Customer Satisfaction through projects
Gross Profit through the projects.

Don’t make the following inference. “Find a root cause” at the problem validation stage without finding the goal is merely evil.

Instead, do the “so what?” questions recurringly to finally reach to the main topic.

Understand the flow

Requirement Analysis -> Design -> Implement -> Test -> Delivery

Understand the structure

A project success stems from following three elements
(1) Quality
(2) Cost
(3) Delivery on time.
A gross profit = Revenue — Costs

Understand basic numbers

Revenue: $300k
Cost: $2k x 3 people x 3 months.
Accuracy: 70%

Understand how other people think

X said the client satisfaction was bad because the AI accuracy was low.
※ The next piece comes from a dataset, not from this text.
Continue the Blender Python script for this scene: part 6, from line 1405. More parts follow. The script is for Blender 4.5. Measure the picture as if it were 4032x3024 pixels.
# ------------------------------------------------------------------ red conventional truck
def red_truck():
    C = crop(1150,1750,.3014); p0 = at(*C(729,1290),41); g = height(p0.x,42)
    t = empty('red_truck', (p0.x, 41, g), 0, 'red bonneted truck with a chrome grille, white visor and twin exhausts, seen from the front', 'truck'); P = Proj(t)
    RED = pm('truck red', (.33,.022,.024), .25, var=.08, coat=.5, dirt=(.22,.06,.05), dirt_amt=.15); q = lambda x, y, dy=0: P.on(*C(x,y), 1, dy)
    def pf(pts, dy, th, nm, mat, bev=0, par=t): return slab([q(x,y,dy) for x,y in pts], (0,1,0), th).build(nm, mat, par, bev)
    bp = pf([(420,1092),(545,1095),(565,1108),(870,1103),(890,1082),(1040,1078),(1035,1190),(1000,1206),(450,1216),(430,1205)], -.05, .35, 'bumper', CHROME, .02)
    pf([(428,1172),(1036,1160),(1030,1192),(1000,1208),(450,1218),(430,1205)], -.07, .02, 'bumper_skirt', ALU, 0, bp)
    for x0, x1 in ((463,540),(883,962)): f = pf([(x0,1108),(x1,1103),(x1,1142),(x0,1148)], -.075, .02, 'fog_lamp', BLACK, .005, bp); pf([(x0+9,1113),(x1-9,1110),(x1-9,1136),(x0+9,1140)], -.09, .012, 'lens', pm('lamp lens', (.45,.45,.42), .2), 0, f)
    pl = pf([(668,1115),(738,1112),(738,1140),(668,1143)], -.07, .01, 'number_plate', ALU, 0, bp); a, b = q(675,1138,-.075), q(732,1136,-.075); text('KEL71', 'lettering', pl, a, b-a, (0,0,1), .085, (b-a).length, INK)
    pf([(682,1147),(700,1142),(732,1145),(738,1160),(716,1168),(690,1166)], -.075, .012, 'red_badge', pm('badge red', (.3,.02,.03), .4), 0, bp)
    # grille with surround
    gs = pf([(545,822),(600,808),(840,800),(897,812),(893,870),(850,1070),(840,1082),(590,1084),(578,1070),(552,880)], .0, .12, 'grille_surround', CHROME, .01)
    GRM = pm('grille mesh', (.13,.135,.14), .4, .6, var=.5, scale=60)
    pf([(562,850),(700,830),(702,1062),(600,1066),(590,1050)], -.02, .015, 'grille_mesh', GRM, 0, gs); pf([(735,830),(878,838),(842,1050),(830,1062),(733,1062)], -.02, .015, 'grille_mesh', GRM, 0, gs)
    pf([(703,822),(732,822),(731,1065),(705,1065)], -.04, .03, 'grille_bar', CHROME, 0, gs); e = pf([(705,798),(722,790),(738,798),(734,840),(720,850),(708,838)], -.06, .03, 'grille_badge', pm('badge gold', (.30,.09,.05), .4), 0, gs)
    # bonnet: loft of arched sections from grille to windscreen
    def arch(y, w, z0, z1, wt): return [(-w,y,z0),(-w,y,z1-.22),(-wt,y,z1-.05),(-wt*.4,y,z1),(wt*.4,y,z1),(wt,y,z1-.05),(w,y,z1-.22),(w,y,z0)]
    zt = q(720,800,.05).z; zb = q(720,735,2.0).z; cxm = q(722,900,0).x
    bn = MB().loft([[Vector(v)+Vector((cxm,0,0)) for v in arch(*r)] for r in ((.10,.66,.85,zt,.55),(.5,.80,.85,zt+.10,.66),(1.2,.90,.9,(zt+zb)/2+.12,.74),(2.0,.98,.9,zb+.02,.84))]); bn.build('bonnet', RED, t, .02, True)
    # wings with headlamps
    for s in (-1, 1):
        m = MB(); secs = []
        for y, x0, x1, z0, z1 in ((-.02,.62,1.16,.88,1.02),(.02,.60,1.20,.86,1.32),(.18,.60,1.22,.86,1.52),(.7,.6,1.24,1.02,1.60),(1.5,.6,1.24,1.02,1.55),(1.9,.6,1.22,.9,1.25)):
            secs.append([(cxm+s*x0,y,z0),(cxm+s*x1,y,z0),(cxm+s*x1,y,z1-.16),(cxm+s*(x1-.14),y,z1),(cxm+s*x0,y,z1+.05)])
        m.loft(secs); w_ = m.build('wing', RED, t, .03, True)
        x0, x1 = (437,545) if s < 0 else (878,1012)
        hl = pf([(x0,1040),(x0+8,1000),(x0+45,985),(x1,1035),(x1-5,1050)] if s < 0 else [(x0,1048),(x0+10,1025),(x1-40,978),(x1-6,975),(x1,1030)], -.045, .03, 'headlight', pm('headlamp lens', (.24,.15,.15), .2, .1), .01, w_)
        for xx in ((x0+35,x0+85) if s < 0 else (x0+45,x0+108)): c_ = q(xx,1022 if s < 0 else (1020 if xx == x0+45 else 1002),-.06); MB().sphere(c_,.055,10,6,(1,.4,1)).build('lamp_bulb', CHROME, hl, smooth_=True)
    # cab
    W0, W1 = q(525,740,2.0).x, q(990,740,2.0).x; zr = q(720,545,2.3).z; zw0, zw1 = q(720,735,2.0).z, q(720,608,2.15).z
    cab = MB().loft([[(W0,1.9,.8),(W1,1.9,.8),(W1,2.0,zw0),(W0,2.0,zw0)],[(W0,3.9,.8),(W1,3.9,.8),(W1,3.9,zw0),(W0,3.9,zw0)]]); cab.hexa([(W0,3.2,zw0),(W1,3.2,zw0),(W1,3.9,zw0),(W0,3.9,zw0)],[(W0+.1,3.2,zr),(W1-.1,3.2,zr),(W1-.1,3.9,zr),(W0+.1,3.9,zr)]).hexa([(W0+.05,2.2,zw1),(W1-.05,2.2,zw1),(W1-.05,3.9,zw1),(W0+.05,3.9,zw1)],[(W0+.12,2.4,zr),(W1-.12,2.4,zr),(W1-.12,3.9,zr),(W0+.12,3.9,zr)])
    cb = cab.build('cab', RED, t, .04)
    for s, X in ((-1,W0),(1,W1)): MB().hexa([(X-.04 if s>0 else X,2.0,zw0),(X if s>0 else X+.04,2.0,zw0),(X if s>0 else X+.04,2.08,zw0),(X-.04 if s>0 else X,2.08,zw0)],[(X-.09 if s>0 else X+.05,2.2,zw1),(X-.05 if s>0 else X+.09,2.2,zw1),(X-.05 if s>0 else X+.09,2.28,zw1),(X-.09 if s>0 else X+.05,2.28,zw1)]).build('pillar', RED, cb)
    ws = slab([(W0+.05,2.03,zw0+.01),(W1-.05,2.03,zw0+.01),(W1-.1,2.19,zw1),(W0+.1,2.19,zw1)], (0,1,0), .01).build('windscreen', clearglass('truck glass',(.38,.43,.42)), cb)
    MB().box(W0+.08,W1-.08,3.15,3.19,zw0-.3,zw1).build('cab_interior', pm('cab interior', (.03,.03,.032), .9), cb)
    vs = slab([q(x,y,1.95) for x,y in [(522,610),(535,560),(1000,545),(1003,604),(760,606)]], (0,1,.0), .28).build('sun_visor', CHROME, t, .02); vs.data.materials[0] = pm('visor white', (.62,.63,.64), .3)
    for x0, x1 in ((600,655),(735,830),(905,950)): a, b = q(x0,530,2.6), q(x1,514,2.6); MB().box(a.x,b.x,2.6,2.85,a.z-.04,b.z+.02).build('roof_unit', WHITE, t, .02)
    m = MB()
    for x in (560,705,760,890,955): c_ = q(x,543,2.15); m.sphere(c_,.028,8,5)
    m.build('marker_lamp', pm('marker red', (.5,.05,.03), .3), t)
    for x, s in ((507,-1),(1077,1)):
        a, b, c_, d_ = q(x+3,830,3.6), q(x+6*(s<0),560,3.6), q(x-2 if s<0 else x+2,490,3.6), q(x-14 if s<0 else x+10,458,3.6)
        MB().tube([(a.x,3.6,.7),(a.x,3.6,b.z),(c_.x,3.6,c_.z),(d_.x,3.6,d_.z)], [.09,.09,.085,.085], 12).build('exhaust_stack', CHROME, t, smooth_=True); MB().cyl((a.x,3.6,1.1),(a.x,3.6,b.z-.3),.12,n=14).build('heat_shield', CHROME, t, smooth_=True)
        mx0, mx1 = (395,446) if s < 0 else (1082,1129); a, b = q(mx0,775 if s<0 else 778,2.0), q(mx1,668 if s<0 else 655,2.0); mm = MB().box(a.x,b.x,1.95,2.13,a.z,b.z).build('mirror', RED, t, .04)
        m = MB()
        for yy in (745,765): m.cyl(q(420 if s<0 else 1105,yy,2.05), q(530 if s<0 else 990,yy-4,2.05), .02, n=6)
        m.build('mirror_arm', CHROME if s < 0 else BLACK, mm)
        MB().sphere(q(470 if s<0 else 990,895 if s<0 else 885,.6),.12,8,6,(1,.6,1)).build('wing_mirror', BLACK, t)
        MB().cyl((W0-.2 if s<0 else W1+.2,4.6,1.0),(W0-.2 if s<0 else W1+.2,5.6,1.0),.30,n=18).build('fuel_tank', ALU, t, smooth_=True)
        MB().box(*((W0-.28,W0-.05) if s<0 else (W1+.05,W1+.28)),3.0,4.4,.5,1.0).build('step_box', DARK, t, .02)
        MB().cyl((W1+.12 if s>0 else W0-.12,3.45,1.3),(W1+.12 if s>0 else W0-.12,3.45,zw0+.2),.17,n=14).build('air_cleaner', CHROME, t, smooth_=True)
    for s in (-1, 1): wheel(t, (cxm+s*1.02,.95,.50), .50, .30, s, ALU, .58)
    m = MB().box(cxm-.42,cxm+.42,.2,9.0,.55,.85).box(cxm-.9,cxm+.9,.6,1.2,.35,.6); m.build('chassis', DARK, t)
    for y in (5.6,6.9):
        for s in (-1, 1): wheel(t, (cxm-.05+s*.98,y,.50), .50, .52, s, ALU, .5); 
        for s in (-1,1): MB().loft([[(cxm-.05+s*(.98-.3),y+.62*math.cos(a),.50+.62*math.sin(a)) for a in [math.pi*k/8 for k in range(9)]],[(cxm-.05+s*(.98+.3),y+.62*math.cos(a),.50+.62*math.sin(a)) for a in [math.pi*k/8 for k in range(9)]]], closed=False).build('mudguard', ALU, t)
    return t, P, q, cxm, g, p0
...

The important thing here is NOT to believe the reasonings. “AI Accuracy was bad” may not be a real problem. The fact here is only that “X said so.”

Step 2: List up the problem list

After understanding the structures of the business, we should write the issue tree like below. The top level would be the list up of elements. We should have it as MECE as possible.

In the following example, we can see that after breaking down customer satisfaction, AI Accuracy could be one of the problem candidates, but there are a lot more than that which also look like problems.

Step 3: Evaluate each problem

After listing up, we’ll try to figure out whether those problems are;

  1. Solvable
  2. Haven’t been solved yet
  3. Impactful after the solution.

Regarding (1), usually, we can see by seeing similar cases in other domains and competitors. For example, if Google couldn’t do it, it’s highly likely that we can’t solve it either. If a competitor has already solved the problem, it’s likely that we can also solve it.

Regarding (2), we must ensure that nobody else in the team has already worked on it. Ask, ask, ask!

Regarding (3), for example, if the increase of accuracy from 80% to 85% requires enormous efforts, but the impact of 5% is small, it’s not likely that we should spend that effort but find other problems to solve.

After evaluating those problems, if some of the problems satisfy all (1)-(3), it’s luckily the ones worth solving!

For example in the picture above, maybe “Are there any UXs for further AI quality inspection which may connect to customer satisfaction?” could be the right problem setting rather than AI accuracy improvement.

Quality of Problems

When we hear the story, I am most impressed by the problem statement rather than solutions. If the problem setting is right, usually solutions are rather straightforward.

One typical kind of high-quality problem statements is very counter-intuitive. For example, if everybody naturally feels that AI accuracy is a problem, but he/she focus on UI problem with good reasonability, this is usually a high-value problem because most of the counter-intuitive fact findings are very well thought out.

Conclusion

Think so well with the problems you want to solve.

To pursue it, we all must have a very wide range of thought and also it must be profound. The profoundness is often presented by its counter-intuitiveness.